Samsung Electronicsが、300億円超を投じて横浜市内に先端半導体デバイスの試作ラインを整備し、日本の素材や製造装置メーカーとの共同研究を進めると5月14日付けで日本経済新聞やNikkei Asiaなどが報じている。2025年中に数百人規模の人材をそろえて稼働を目指すという。
すでに筆者も4月3日付で海外でその旨が報道されていることを取り上げていたが、そこではSamsungが後工程を含む3DICの試作ラインを神奈川県に設置することを検討しているほか、独自情報として横浜市にあるSamsungの研究所内で組織変更で行われ、検討チームが立ち上がっていることなども取り上げた。
日韓の関係改善の兆しが見えた段階で、すでに経済産業省(経産省)は、Samsungの誘致に動いていた模様で、Samsungの日本への試作ライン設置に際して補助金が支給されることは確実とみられる。経産省は、すでにTSMCの3DIC研究開発センターの誘致に補助金を支給した前例があり、Samsungも誘致に成功すれば先端プロセス開発で競い合う2社が日本で次世代3DIC開発を競うことになる。Intelも日本でこの競争に参画するのではないかとのうわさも出ている。

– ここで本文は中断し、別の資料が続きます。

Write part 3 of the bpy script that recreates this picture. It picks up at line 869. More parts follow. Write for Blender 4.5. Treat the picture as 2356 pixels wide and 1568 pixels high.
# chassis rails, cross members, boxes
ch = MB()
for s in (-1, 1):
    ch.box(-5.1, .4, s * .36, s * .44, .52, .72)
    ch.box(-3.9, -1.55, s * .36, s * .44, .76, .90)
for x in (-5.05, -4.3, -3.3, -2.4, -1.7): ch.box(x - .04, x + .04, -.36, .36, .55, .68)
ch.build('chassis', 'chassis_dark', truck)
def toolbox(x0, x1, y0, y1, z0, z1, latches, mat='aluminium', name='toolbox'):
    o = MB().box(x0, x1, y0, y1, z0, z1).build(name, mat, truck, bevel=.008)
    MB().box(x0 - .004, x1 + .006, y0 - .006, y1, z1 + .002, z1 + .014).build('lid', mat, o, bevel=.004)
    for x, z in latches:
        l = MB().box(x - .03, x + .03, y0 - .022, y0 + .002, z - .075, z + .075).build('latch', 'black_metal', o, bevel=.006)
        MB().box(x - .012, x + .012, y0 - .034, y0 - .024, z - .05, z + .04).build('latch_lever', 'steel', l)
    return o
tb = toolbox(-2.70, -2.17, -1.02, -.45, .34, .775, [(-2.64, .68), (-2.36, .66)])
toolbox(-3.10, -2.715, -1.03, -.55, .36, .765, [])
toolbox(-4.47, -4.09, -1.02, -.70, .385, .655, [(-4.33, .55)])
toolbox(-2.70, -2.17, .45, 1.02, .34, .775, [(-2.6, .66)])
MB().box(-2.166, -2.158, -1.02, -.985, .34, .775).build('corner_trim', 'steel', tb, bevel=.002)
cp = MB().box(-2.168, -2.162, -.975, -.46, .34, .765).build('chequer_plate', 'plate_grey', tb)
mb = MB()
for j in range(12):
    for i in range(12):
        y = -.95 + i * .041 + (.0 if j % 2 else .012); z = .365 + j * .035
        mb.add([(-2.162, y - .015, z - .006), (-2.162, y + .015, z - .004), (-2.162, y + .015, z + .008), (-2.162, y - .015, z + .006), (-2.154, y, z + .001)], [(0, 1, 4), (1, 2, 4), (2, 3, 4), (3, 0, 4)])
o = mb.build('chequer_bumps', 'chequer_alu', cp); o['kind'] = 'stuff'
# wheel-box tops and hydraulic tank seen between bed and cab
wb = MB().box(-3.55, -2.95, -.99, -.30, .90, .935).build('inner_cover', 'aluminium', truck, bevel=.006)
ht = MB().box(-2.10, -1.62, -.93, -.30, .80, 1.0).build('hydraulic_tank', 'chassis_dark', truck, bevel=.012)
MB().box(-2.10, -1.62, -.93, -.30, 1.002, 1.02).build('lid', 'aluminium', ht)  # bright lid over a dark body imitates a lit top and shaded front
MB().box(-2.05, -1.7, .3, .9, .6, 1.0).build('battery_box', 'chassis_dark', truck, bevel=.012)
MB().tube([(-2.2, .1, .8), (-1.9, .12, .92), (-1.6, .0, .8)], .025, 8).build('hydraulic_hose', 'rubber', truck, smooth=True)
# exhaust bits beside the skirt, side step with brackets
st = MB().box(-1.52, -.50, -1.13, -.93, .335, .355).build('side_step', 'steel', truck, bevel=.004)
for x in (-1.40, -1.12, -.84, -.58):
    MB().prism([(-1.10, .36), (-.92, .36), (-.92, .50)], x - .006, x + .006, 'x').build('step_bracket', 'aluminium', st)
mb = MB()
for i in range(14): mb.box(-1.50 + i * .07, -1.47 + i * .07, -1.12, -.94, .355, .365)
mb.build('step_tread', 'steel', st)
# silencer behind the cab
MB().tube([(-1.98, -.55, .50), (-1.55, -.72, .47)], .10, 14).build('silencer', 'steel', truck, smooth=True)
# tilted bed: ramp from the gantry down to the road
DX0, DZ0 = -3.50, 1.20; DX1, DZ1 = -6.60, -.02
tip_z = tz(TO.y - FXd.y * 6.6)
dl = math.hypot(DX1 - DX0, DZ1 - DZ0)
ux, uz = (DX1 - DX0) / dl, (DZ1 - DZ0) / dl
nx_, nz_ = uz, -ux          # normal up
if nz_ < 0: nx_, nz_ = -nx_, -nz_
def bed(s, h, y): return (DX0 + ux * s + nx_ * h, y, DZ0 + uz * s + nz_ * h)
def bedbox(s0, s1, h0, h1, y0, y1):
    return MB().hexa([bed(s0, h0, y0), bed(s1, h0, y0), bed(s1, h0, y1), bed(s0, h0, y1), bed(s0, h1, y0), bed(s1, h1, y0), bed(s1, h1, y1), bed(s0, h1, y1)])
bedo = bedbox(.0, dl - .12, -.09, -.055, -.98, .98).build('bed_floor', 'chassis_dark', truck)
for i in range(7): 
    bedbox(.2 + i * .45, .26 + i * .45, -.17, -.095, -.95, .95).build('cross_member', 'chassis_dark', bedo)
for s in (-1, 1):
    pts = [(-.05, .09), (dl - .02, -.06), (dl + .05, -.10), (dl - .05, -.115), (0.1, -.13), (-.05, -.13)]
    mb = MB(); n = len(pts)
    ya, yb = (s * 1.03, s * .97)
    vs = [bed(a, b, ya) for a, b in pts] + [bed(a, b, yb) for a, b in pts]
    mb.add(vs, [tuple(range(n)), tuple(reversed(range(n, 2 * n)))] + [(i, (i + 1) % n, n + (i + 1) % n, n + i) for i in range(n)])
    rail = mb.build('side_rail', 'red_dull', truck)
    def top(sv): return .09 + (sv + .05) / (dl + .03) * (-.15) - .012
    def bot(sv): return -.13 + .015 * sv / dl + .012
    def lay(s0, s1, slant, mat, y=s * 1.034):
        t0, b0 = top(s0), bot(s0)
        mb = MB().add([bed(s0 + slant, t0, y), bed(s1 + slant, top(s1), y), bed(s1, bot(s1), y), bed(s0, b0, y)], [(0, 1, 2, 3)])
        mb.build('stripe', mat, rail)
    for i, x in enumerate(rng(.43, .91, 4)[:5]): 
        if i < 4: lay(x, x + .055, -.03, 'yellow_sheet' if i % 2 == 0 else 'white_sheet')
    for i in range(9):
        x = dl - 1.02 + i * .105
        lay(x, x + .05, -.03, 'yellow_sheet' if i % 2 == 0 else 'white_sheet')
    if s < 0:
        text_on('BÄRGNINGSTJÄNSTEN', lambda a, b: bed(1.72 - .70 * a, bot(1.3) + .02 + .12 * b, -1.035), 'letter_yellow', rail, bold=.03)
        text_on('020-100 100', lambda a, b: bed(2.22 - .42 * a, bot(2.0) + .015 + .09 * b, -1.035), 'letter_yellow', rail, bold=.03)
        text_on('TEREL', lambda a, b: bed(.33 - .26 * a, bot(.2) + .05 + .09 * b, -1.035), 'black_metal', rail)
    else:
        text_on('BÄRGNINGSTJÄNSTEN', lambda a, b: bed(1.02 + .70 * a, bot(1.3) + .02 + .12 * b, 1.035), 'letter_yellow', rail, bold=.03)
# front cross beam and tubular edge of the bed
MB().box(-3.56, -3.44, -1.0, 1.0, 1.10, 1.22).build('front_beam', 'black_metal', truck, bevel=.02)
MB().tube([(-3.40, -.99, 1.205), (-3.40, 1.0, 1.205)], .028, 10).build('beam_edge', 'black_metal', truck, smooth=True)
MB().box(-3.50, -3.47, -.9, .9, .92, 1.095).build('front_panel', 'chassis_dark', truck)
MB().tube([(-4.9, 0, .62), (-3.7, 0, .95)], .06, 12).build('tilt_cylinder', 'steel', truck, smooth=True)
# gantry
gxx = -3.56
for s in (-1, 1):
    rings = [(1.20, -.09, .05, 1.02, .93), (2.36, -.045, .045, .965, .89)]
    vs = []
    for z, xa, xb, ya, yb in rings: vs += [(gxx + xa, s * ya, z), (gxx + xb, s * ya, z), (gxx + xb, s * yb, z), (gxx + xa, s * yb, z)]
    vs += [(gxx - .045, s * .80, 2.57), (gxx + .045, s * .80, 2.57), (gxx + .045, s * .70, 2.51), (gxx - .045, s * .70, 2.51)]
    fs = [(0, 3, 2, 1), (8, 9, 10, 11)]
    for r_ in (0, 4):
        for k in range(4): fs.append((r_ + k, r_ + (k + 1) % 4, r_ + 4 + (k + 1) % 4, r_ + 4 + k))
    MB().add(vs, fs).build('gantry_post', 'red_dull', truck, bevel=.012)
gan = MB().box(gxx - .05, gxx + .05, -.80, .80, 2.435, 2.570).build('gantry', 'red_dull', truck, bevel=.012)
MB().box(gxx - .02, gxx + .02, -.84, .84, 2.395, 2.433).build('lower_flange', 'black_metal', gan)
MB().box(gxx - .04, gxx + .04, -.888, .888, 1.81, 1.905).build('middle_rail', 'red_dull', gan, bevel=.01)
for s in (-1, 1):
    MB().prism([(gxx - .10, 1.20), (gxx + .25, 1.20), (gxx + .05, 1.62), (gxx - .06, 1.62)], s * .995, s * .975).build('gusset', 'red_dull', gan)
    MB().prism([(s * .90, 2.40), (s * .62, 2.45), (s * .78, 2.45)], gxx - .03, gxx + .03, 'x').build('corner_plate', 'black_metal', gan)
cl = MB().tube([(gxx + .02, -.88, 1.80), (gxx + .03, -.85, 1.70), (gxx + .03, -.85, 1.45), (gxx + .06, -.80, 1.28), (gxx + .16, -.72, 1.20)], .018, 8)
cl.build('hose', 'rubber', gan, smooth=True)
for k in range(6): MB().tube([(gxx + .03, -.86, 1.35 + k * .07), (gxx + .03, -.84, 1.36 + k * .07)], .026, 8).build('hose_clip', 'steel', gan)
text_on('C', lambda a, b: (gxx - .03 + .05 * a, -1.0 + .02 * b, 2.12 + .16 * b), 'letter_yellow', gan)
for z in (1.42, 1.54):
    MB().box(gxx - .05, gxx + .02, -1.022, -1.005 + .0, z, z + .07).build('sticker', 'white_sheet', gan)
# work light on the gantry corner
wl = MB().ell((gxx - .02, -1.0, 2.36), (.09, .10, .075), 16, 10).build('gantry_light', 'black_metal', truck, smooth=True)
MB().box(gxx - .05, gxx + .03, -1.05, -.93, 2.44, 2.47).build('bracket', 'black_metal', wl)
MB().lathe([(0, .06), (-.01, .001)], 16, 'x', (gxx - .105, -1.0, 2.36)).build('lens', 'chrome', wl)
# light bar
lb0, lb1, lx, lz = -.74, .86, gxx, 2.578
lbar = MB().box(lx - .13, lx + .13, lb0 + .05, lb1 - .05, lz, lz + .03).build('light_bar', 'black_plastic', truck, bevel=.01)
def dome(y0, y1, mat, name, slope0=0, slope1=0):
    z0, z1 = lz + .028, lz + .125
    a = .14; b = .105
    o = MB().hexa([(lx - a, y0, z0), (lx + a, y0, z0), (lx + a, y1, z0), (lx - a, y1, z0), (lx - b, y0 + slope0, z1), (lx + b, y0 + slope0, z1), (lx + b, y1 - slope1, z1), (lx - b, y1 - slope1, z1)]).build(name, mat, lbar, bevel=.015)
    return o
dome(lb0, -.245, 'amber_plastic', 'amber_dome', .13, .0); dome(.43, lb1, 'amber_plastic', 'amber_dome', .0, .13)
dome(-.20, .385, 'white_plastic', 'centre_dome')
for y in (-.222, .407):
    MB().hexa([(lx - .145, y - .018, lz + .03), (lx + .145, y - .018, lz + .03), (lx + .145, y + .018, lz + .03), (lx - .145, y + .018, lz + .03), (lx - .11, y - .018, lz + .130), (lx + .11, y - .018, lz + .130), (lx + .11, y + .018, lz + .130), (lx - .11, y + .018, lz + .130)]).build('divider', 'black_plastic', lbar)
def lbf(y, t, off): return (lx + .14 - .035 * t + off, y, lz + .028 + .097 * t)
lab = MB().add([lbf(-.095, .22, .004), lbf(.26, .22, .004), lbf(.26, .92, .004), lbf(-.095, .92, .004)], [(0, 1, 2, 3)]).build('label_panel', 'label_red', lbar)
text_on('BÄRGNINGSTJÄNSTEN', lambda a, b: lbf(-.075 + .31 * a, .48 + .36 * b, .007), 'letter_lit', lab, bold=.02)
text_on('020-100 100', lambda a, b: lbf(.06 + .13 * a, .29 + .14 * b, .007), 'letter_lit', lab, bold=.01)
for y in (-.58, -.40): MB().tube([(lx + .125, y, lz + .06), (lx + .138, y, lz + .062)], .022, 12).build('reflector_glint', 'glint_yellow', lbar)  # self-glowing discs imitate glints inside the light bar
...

西村経産大臣は5月9日の記者会見で、「日韓双方で投資が行われ、両国にとって互いにメリットがあることが重要である」と述べていたが、日本の素材・部品・装置企業の韓国への投資は、経産省の対韓半導体素材輸出規制下でも(韓国政府やSamsungからの要請もあり)積極的に行われてきた経緯がある。
一部の報道では、Samsungは横浜市鶴見区に家電の研究所を構えており、新たに半導体専門の開発拠点を同市内に設けることになったといわれているが、Samsungの横浜の研究所は、以前から半導体の研究拠点であり、日本人の半導体技術者が、韓国本社の意向に沿った個別テーマの半導体研究や大学などへの資金提供・情報収集などにあたっていた(一貫した試作ラインは持っていなかった)。
TSMC、Samsung、Intelといった世界の最先端プロセスを提供する半導体メーカー3社がそろって日本に先端後工程試作ラインを設置するようなことになれば、将来的には先端量産ファブへの発展も期待できることから、有力な半導体製造装置・材料メーカーを多数抱える日本という地域が半導体の後工程(3DIC)で存在感を発揮できる可能性がでてきたと言える。